Segundo Ricke, ao sentenciar, o juiz não fugiu às regras da época, visto que predominava no continente o sistema inquisitório, quando o magistrado tem poder para investigar e julgar.

“Não eram inquisitórios todos os sistemas criminais da época nas Américas? Não era esse o modelo de persecução penal existente? Por acaso a comissão vai analisar todos os processos inquisitórios alegando falta de imparcialidade? Creio que não. Esta representação reconhece que as ações penais contra as vítimas provocaram violações específicas e bem delimitadas a algumas dimensões de artigos convencionais. Contudo, esse reconhecimento parcial se limita ao caso concreto e não implica em questionamento à convencionalidade do sistema inquisitivo, vigente à época dos fatos”, justificou o representante do Estado.

Ele também argumentou que não é possível atribuir ao Estado a violação à presunção de inocência, considerando que as ocupações de propriedades poderiam caracterizar irregularidades. “Não é possível considerar que existe uma violação à presunção de inocência se existem provas, baseadas em irregularidades empíricas, que permitam justificar as decisões nos processos”.

Após a audiência pública, realizada entre os dias 9 e 10 de outubro, as partes têm um mês para apresentar as alegações finais por escrito. Depois disso, a Corte pode emitir sentença a qualquer momento.

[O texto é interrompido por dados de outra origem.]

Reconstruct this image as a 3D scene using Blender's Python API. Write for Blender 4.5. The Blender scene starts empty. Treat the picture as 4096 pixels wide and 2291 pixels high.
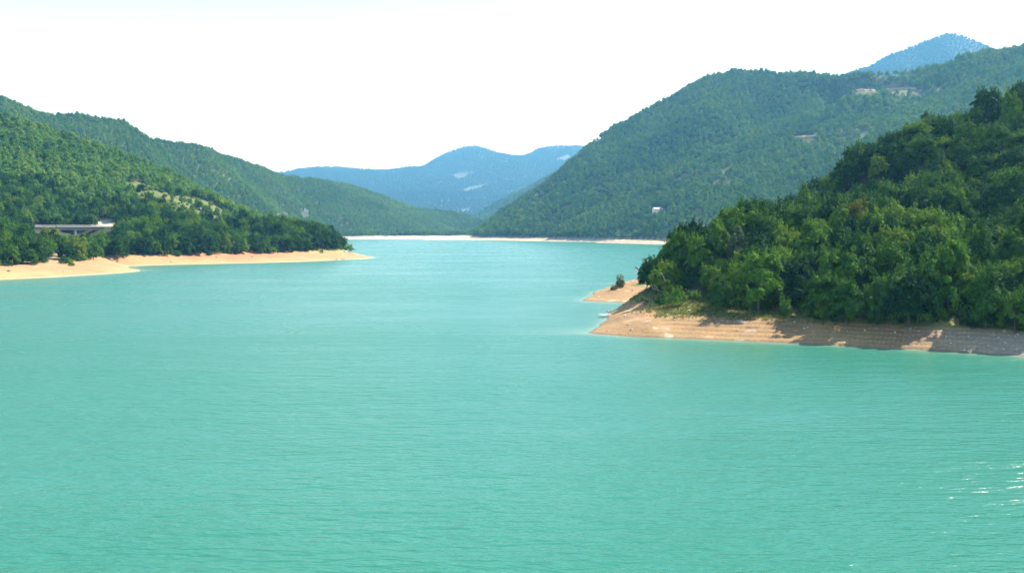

Participam do julgamento os juízes Ricardo César Pérez Manrique (presidente, Uruguai), Eduardo Ferrer Mac-Gregor Poisot (México), Humberto Antonio Sierra Porto (Colômbia), Nancy Hernández López (Costa Rica), Verónica Gómez (Argentina) e Rodrigo Mudrovitsch (Brasil). A juíza Patricia Pérez Goldberg, do Chile, não participará do julgamento porque o regulamento da Corte não permite em casos do país de origem.